WORK TO BE COMPLETED
Write out every line of the material as it stands, apart from the pictures.

DATASET CONTENT
BEGIN

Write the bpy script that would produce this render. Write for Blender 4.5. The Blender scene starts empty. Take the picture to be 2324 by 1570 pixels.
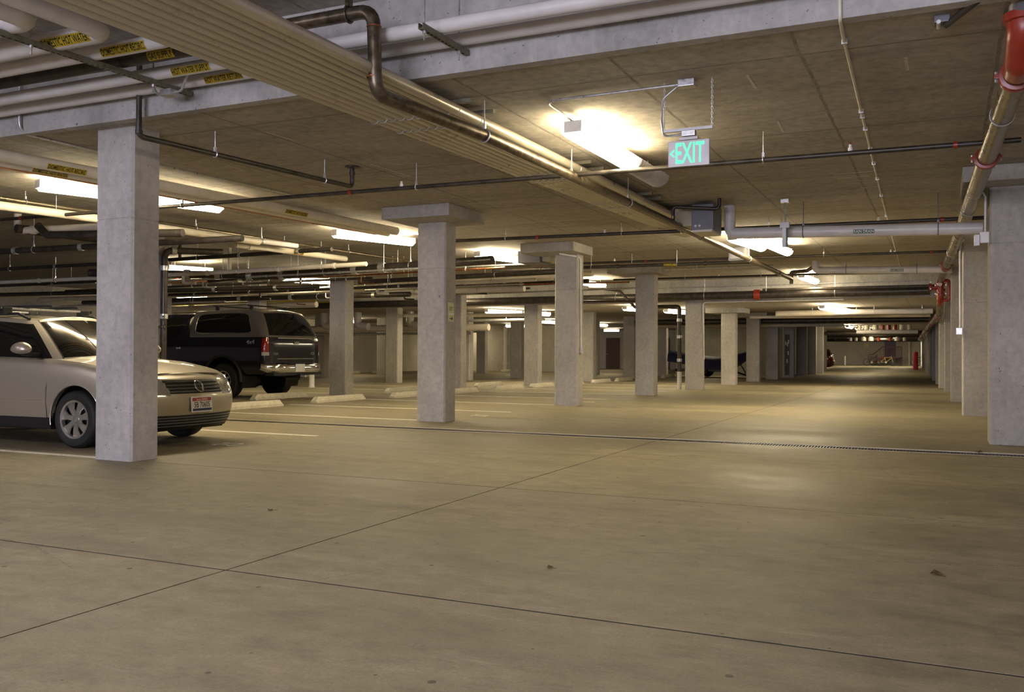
import bpy, bmesh, math, random
from mathutils import Vector, Matrix
random.seed(7)
C = bpy.context.scene.collection
scn = bpy.context.scene
PI = math.pi
# ------------------------------------------------------------------ camera
F_PX, YAW, PIT, ROL, CAMH = 2095.0, math.radians(25.05), math.radians(.41), math.radians(.255), 1.07
def _ray(x, y, z):
    cr, sr, cp, sp, cy, sy = math.cos(ROL), math.sin(ROL), math.cos(PIT), math.sin(PIT), math.cos(YAW), math.sin(YAW)
    x, y = x*cr-y*sr, x*sr+y*cr
    f, u = z*cp-y*sp, z*sp+y*cp
    return Vector((x*cy-f*sy, x*sy+f*cy, u))
cam = bpy.data.cameras.new('camera'); camo = bpy.data.objects.new('camera', cam); C.objects.link(camo)
r_, u_, f_ = _ray(1, 0, 0), _ray(0, 1, 0), _ray(0, 0, 1)
camo.matrix_world = Matrix(((r_.x, u_.x, -f_.x, 0), (r_.y, u_.y, -f_.y, 0), (r_.z, u_.z, -f_.z, CAMH), (0, 0, 0, 1)))
cam.sensor_fit = 'HORIZONTAL'; cam.sensor_width = 36; cam.lens = 36*F_PX/2324; cam.clip_start = .05; cam.clip_end = 400
scn.camera = camo
# ------------------------------------------------------------------ world, daylight from the entrance behind the camera, exposure
w = bpy.data.worlds.new('world'); scn.world = w; w.use_nodes = True
w.node_tree.nodes['Background'].inputs[0].default_value = (.62, .68, .85, 1); w.node_tree.nodes['Background'].inputs[1].default_value = .35
def area(name, loc, rot, sx, sy, energy, col):
    l = bpy.data.lights.new(name, 'AREA'); l.shape = 'RECTANGLE'; l.size = sx; l.size_y = sy; l.energy = energy; l.color = col
    o = bpy.data.objects.new(name, l); o.location = loc; o.rotation_euler = rot; C.objects.link(o); return o
# daylight standing in the open vehicle entrance, facing into the garage (+Y)
area('entrance_daylight', (-2.2, -11.2, 1.9), (math.radians(90), 0, 0), 9.0, 3.2, 740, (.80, .80, 1.0))
scn.view_settings.view_transform = 'Standard'; scn.view_settings.look = 'None'; scn.view_settings.gamma = 1
scn.view_settings.use_curve_mapping = False; scn.view_settings.exposure = 1.08
cy_ = scn.cycles; cy_.max_bounces = 9; cy_.diffuse_bounces = 7; cy_.glossy_bounces = 3; cy_.transmission_bounces = 2; cy_.caustics_reflective = False; cy_.caustics_refractive = False
# ------------------------------------------------------------------ materials
MATS = {}
def _new(name):
    m = bpy.data.materials.new(name); m.use_nodes = True; nt = m.node_tree
    MATS[name] = m
    return m, nt, nt.nodes, nt.links, nt.nodes['Principled BSDF']
def ramp(nd, pts):
    r = nd.new('ShaderNodeValToRGB'); e = r.color_ramp.elements
    while len(e) < len(pts): e.new(.5)
    for k, (p, c) in enumerate(pts): e[k].position = p; e[k].color = (*c, 1) if len(c) == 3 else c
    return r
def pos(nd, lk, scale=(1, 1, 1)):
    g = nd.new('ShaderNodeNewGeometry'); mp = nd.new('ShaderNodeMapping'); mp.inputs['Scale'].default_value = scale
    lk.new(g.outputs['Position'], mp.inputs[0]); return mp.outputs[0]
def noise(nd, lk, vec, sc, det=4, ro=.55):
    n = nd.new('ShaderNodeTexNoise'); n.inputs['Scale'].default_value = sc; n.inputs['Detail'].default_value = det; n.inputs['Roughness'].default_value = ro
    lk.new(vec, n.inputs['Vector']); return n.outputs['Fac']
def mix(nd, lk, a, b, fac, mode='MIX'):
    m = nd.new('ShaderNodeMix'); m.data_type = 'RGBA'; m.blend_type = mode
    for v, s in ((a, 6), (b, 7)):
        if isinstance(v, tuple): m.inputs[s].default_value = (*v, 1)
        else: lk.new(v, m.inputs[s])
    if isinstance(fac, (int, float)): m.inputs[0].default_value = fac
    else: lk.new(fac, m.inputs[0])
    return m.outputs[2]
def math_(nd, lk, op, a, b=None, c=None):
    m = nd.new('ShaderNodeMath'); m.operation = op
    for k, v in enumerate((a, b, c)):
        if v is None: continue
        if isinstance(v, (int, float)): m.inputs[k].default_value = v
        else: lk.new(v, m.inputs[k])
    return m.outputs[0]
def bump(nd, lk, h, b, st=.3, d=.01):
    n = nd.new('ShaderNodeBump'); n.inputs['Strength'].default_value = st; n.inputs['Distance'].default_value = d
    lk.new(h, n.inputs['Height']); lk.new(n.outputs[0], b.inputs['Normal'])
def simple(name, col, rough=.5, metal=0., emit=None, es=0., var=.12, vs=6., spec=None):
    m, nt, nd, lk, b = _new(name)
    v = pos(nd, lk); n = noise(nd, lk, v, vs, 2)
    r = ramp(nd, [(.25, tuple(max(0, c*(1-var)) for c in col)), (.75, tuple(min(1, c*(1+var)) for c in col))]); lk.new(n, r.inputs[0])
    lk.new(r.outputs[0], b.inputs['Base Color']); b.inputs['Roughness'].default_value = rough; b.inputs['Metallic'].default_value = metal
    if spec is not None: b.inputs['Specular IOR Level'].default_value = spec
    if emit: b.inputs['Emission Color'].default_value = (*emit, 1); b.inputs['Emission Strength'].default_value = es
    return m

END

IN RESPONSE
Write the bpy script that would produce this render. Write for Blender 4.5. The Blender scene starts empty. Take the picture to be 2324 by 1570 pixels.
import bpy, bmesh, math, random
from mathutils import Vector, Matrix
random.seed(7)
C = bpy.context.scene.collection
scn = bpy.context.scene
PI = math.pi
# ------------------------------------------------------------------ camera
F_PX, YAW, PIT, ROL, CAMH = 2095.0, math.radians(25.05), math.radians(.41), math.radians(.255), 1.07
def _ray(x, y, z):
    cr, sr, cp, sp, cy, sy = math.cos(ROL), math.sin(ROL), math.cos(PIT), math.sin(PIT), math.cos(YAW), math.sin(YAW)
    x, y = x*cr-y*sr, x*sr+y*cr
    f, u = z*cp-y*sp, z*sp+y*cp
    return Vector((x*cy-f*sy, x*sy+f*cy, u))
cam = bpy.data.cameras.new('camera'); camo = bpy.data.objects.new('camera', cam); C.objects.link(camo)
r_, u_, f_ = _ray(1, 0, 0), _ray(0, 1, 0), _ray(0, 0, 1)
camo.matrix_world = Matrix(((r_.x, u_.x, -f_.x, 0), (r_.y, u_.y, -f_.y, 0), (r_.z, u_.z, -f_.z, CAMH), (0, 0, 0, 1)))
cam.sensor_fit = 'HORIZONTAL'; cam.sensor_width = 36; cam.lens = 36*F_PX/2324; cam.clip_start = .05; cam.clip_end = 400
scn.camera = camo
# ------------------------------------------------------------------ world, daylight from the entrance behind the camera, exposure
w = bpy.data.worlds.new('world'); scn.world = w; w.use_nodes = True
w.node_tree.nodes['Background'].inputs[0].default_value = (.62, .68, .85, 1); w.node_tree.nodes['Background'].inputs[1].default_value = .35
def area(name, loc, rot, sx, sy, energy, col):
    l = bpy.data.lights.new(name, 'AREA'); l.shape = 'RECTANGLE'; l.size = sx; l.size_y = sy; l.energy = energy; l.color = col
    o = bpy.data.objects.new(name, l); o.location = loc; o.rotation_euler = rot; C.objects.link(o); return o
# daylight standing in the open vehicle entrance, facing into the garage (+Y)
area('entrance_daylight', (-2.2, -11.2, 1.9), (math.radians(90), 0, 0), 9.0, 3.2, 740, (.80, .80, 1.0))
scn.view_settings.view_transform = 'Standard'; scn.view_settings.look = 'None'; scn.view_settings.gamma = 1
scn.view_settings.use_curve_mapping = False; scn.view_settings.exposure = 1.08
cy_ = scn.cycles; cy_.max_bounces = 9; cy_.diffuse_bounces = 7; cy_.glossy_bounces = 3; cy_.transmission_bounces = 2; cy_.caustics_reflective = False; cy_.caustics_refractive = False
# ------------------------------------------------------------------ materials
MATS = {}
def _new(name):
    m = bpy.data.materials.new(name); m.use_nodes = True; nt = m.node_tree
    MATS[name] = m
    return m, nt, nt.nodes, nt.links, nt.nodes['Principled BSDF']
def ramp(nd, pts):
    r = nd.new('ShaderNodeValToRGB'); e = r.color_ramp.elements
    while len(e) < len(pts): e.new(.5)
    for k, (p, c) in enumerate(pts): e[k].position = p; e[k].color = (*c, 1) if len(c) == 3 else c
    return r
def pos(nd, lk, scale=(1, 1, 1)):
    g = nd.new('ShaderNodeNewGeometry'); mp = nd.new('ShaderNodeMapping'); mp.inputs['Scale'].default_value = scale
    lk.new(g.outputs['Position'], mp.inputs[0]); return mp.outputs[0]
def noise(nd, lk, vec, sc, det=4, ro=.55):
    n = nd.new('ShaderNodeTexNoise'); n.inputs['Scale'].default_value = sc; n.inputs['Detail'].default_value = det; n.inputs['Roughness'].default_value = ro
    lk.new(vec, n.inputs['Vector']); return n.outputs['Fac']
def mix(nd, lk, a, b, fac, mode='MIX'):
    m = nd.new('ShaderNodeMix'); m.data_type = 'RGBA'; m.blend_type = mode
    for v, s in ((a, 6), (b, 7)):
        if isinstance(v, tuple): m.inputs[s].default_value = (*v, 1)
        else: lk.new(v, m.inputs[s])
    if isinstance(fac, (int, float)): m.inputs[0].default_value = fac
    else: lk.new(fac, m.inputs[0])
    return m.outputs[2]
def math_(nd, lk, op, a, b=None, c=None):
    m = nd.new('ShaderNodeMath'); m.operation = op
    for k, v in enumerate((a, b, c)):
        if v is None: continue
        if isinstance(v, (int, float)): m.inputs[k].default_value = v
        else: lk.new(v, m.inputs[k])
    return m.outputs[0]
def bump(nd, lk, h, b, st=.3, d=.01):
    n = nd.new('ShaderNodeBump'); n.inputs['Strength'].default_value = st; n.inputs['Distance'].default_value = d
    lk.new(h, n.inputs['Height']); lk.new(n.outputs[0], b.inputs['Normal'])
def simple(name, col, rough=.5, metal=0., emit=None, es=0., var=.12, vs=6., spec=None):
    m, nt, nd, lk, b = _new(name)
    v = pos(nd, lk); n = noise(nd, lk, v, vs, 2)
    r = ramp(nd, [(.25, tuple(max(0, c*(1-var)) for c in col)), (.75, tuple(min(1, c*(1+var)) for c in col))]); lk.new(n, r.inputs[0])
    lk.new(r.outputs[0], b.inputs['Base Color']); b.inputs['Roughness'].default_value = rough; b.inputs['Metallic'].default_value = metal
    if spec is not None: b.inputs['Specular IOR Level'].default_value = spec
    if emit: b.inputs['Emission Color'].default_value = (*emit, 1); b.inputs['Emission Strength'].default_value = es
    return m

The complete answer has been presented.